In Clippinger v. Hepbaugh, supra, it is said: “ It matters not that nothing improper was done or expected to be done by the plaintiff. It is enough that such is the tendency of the contract that it is contrary to sound morality and public policy, leading *338necessarily, in the hands of designing and corrupt men, to the use of an extraneous, secret influence over an important branch of the government. It may not corrupt all; but if it corrupts or tends to corrupt some, or if it deceives or tends to deceive some, that is sufficient to stamp its character with the seal of disapprobation before a judicial tribunal.” And to the like effect is Brown v. Brown, 34 Barb. 533; Cook v. Shipman, 24 Ill. 614; Mills v. Mills, 10 N. Y. 543; Trist v. Child, 21 Wall. 441; Woods v. McCann, 6 Dana, 366; Frost v. Inhabitants of Belmont, 6 Allen, 152; Harris v. Simonson, 28 Hun, 318; Usher v. McBratney, 3 Dill. 385, n.; Tool Co. v. Norris, 2 Wall. 45; McBratney v. Chandler, 22 Kan. 692. The last case cited states the rule thus: “ The contract of an attorney for services as such, whether the services are to be rendered before a court, a department of the government, or a legislative body, is valid, and upon performance of the service a recovery can be had. The contract of a lobbyist, in the sense in which that term is now used, for his services as such, is against public policy and void. When there is a single contract, and the services contracted for and rendered are partially those of an attorney, and partially those of a lobbyist, and blended together as part and parcel of a single employment, the entire contract is vitiated. That which is bad destroys that which is good and they perish together.”

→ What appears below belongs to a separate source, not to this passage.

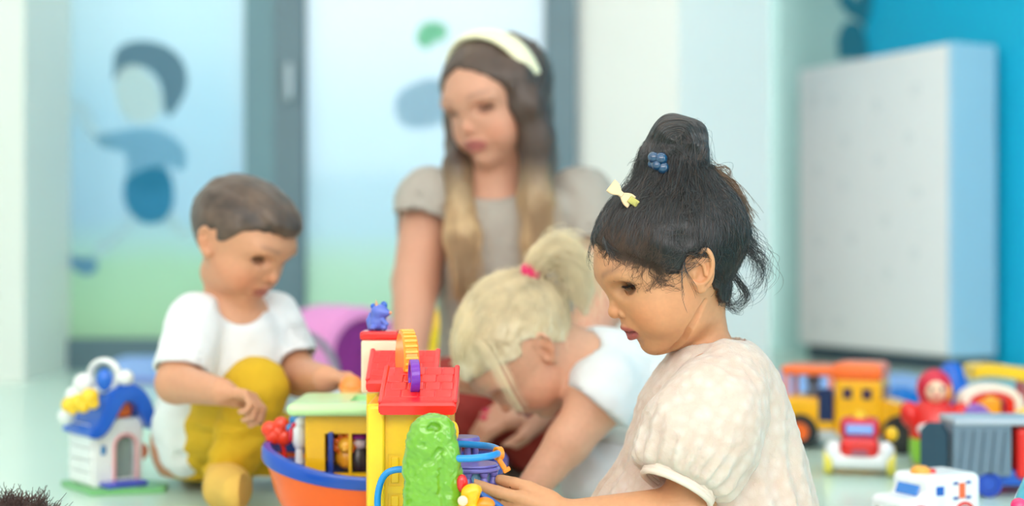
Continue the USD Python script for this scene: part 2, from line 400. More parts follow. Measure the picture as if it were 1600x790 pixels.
decal('painted_leaf', [(652, 52), (660, 38), (680, 34), (698, 44), (694, 62), (680, 66), (668, 76), (655, 70)], (150, 218, 180), fig)
decal('painted_hair', [(618, 170), (624, 145), (648, 130), (690, 126), (700, 160), (690, 190), (660, 200), (630, 195)], (184, 210, 224), fig)
# ---- ceiling lamps, seen by the light they give
for k, (lx, ly) in enumerate(LAMPS):
    w = UsdGeom.Xform.Define(stage, numbered('/World', 'ceiling_light')).GetPrim(); data(w, 'white framed rectangular ceiling light panel with glowing diffuser', 'ceiling light', 'ceiling light panels')
    part('lamp_frame', join(box(lx - .62, lx + .62, ly - .32, ly - .3, CEIL - .03, CEIL), box(lx - .62, lx + .62, ly + .3, ly + .32, CEIL - .03, CEIL), box(lx - .62, lx - .6, ly - .3, ly + .3, CEIL - .03, CEIL), box(lx + .6, lx + .62, ly - .3, ly + .3, CEIL - .03, CEIL)), M_white, w)
    if k == 0: M_lamp = usdkit.material(stage, '/World/Looks/lamp_diffuser', {'e': ('emission', {'color': (1, .965, .90), 'strength': LAMP_POWER})}, surface='e.emission')
    part('diffuser', box(lx - .6, lx + .6, ly - .3, ly + .3, CEIL - .02, CEIL - .01), M_lamp, w)
# ---- white cabinet in front of the blue wall
cab = thing('cabinet', 'tall white cabinet with small round marks on its front, against the blue wall', 'cabinet')
M_cab = mat('cabinet_white', lin(244, 241, 241), .45, noise=.01)
M_cabside = mat('cabinet_blue_side', lin(172, 210, 232), .5, noise=.01)
M_hole = mat('cabinet_hole_grey', lin(186, 198, 202), .6)
CM = np.eye(4); CM[:2, 0] = -Vv; CM[:2, 1] = -U; CM[:3, 2] = (0, 0, 1)      # local x: out of the cabinet's front, y: towards the camera
CM[:2, 3] = C0
def cabm(m): m = m.copy(); m.apply_transform(CM); return fixw(m)
CH, CW, CD = 1.013, .735, .185
def cb(x0, x1, y0, y1, z0, z1, r=.004): return cabm(rbox(x1 - x0, y1 - y0, z1 - z0, r, ((x0 + x1) / 2, (y0 + y1) / 2, (z0 + z1) / 2)))
part('body', cb(-CD, -.02, -CW, -.018, .05, CH), M_cab, cab)
part('side_panel', cb(-CD, -.0, -.018, 0, .05, CH), M_cabside, cab, label='pale blue side panel')
part('plinth', cb(-CD + .01, -.03, -CW + .01, -.01, 0, .05), mat('plinth_dark', lin(70, 86, 100), .5), cab, label='dark plinth')
part('door', cb(-.02, 0, -CW, -CW / 2 - .0015, .055, CH - .002), M_cab, cab)
part('door', cb(-.02, 0, -CW / 2 + .0015, -.018, .055, CH - .002), M_cab, cab)
for hx, hy in ((1430, 140), (1370, 165), (1300, 155), (1272, 158), (1420, 215), (1320, 222), (1372, 250), (1277, 266), (1318, 290), (1432, 300), (1383, 345), (1280, 378), (1330, 372), (1428, 396), (1386, 428), (1277, 440), (1310, 505), (1275, 505)):
    a = (hx - 800) / FPX; t = (C0[0] - a * C0[1]) / (a * U[1] - U[0]); q = C0 + t * U; z = EYE - (hy - 395) / FPX * q[1]
    c = lathe([(0, -.001), (.011, -.001), (.013, 0), (.0135, .0008), (.015, .0008), (.016, 0), (.016, -.002), (0, -.002)], 20, ry=90)
    c = T(c, (.0, -t, z)); part('round_hole', cabm(c), M_hole, cab)
# wall decals at the top right
def wdecal(name, label, cat, pts, color, o):
    q = []
    for a, b in pts:
        k = (a - 800) / FPX; w0 = wl(0, .215 - o); t = (w0[0] - k * w0[1]) / (k * U[1] - U[0]); p = w0 + t * U; q.append((t, EYE - (b - 395) / FPX * p[1], *p))
    q = np.array(q); n = np.r_[-Vv, 0] * .006
    fr = np.c_[q[:, 2:], q[:, 1]]; cs = trimesh.creation.triangulate_polygon(__import__('shapely').Polygon(q[:, :2]), engine='earcut')
    b_ = len(fr); f = np.asarray(cs[1]); pr = np.array([np.argmin(((q[:, :2] - v) ** 2).sum(1)) for v in cs[0]]); f = pr[f]
    ii = np.arange(b_); jj = (ii + 1) % b_
    m = trimesh.Trimesh(np.vstack([fr, fr + n]), np.vstack([f[:, ::-1], f + b_, np.c_[ii, jj, jj + b_], np.c_[ii, jj + b_, ii + b_]]), process=False)
    trimesh.repair.fix_normals(m)
    g = part(name, m, mat(name + '_film', lin(*color), .6, noise=.05, nscale=10), label=label, cat=cat); return g
wdecal('wall_sticker', 'brown tree trunk shaped sticker above the cabinet by the corner', 'wall sticker', [(1308, -60), (1322, -60), (1330, -8), (1345, 0), (1358, -60), (1372, -60), (1362, 10), (1354, 42), (1342, 30), (1326, 22), (1312, 4)], (150, 108, 88), .002)
wdecal('wall_sticker', 'dark teal leaf shaped sticker low on the blue wall just above the cabinet', 'wall sticker', [(1312, 92), (1310, 60), (1318, 40), (1332, 32), (1346, 38), (1352, 55), (1358, 80), (1352, 92)], (0, 120, 146), .001)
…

Construing section 638. Hor can we give our assent to the .application which the learned circuit judge made of section 638 of the Criminal Code. That section provides: “ If any person, having any interest in the passage or defeat of any measure before, or which shall come before, either house of the legislative assembly of this State, or if any person being the agent of another so interested shall converse with, explain to, or in any manner attempt to influence any member of such assembly in relation to such measure, without first truly and completely dis - closing to such member his interest therein, such person, upon conviction thereof, shall be punished by imprisonment in the county jail not less than three months, nor more than one year, or by fine not less than fifty dollars, nor more than five hundred dollars.”

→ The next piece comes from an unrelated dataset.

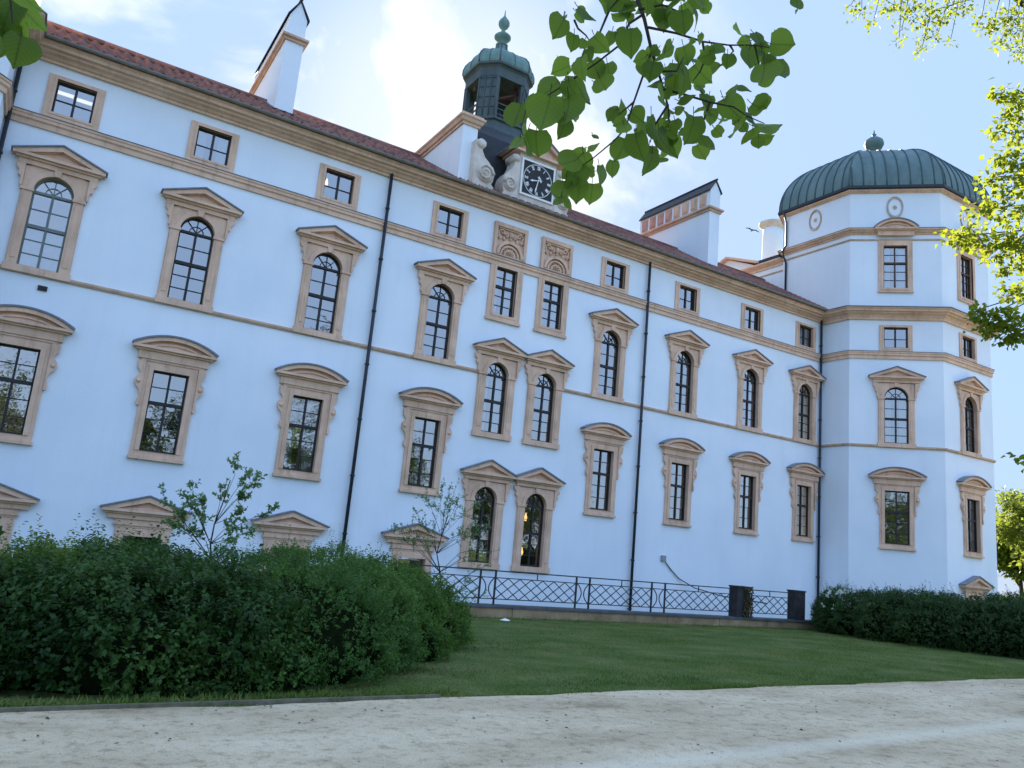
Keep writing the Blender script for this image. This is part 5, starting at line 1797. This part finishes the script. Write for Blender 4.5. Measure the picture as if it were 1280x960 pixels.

*339This section ought not to be so construed as to render any contracts valid which would have been void if it had not been enacted. Such was not its purpose. It does not render contracts valid, made to secure lobby services, if they were made under such circumstances that the lobbyist could not be punished criminally. This would be extending the effect of this enactment very much beyond what we conceive to have been its object. It sole purpose was to make lobbying under certain conditions criminal, but not to make the employment of the lobbyist, even under the particular circumstances enumerated in the section, one that should receive the encouragement of the law. The instruction given by the court below is not in harmony with this construction, and was therefore erroneous. Such contracts as the one sued on are always closely and rigidly scrutinized by the courts when sought to be enforced. Nothing wrong may have been intended in this particular case, nor was it necessary. If the terms of the contract required any services to be rendered, or if the party employed in furtherance of the general purposes of his employment rendered or designed to render any services, either to cause or to prevent any legislative action otherwise than by publicly presenting the subject before the legislature or some of its committees, such contract cannot be enforced in this State.

It follows from the views expressed that the judgment of the court below must be reversed and a new trial awarded.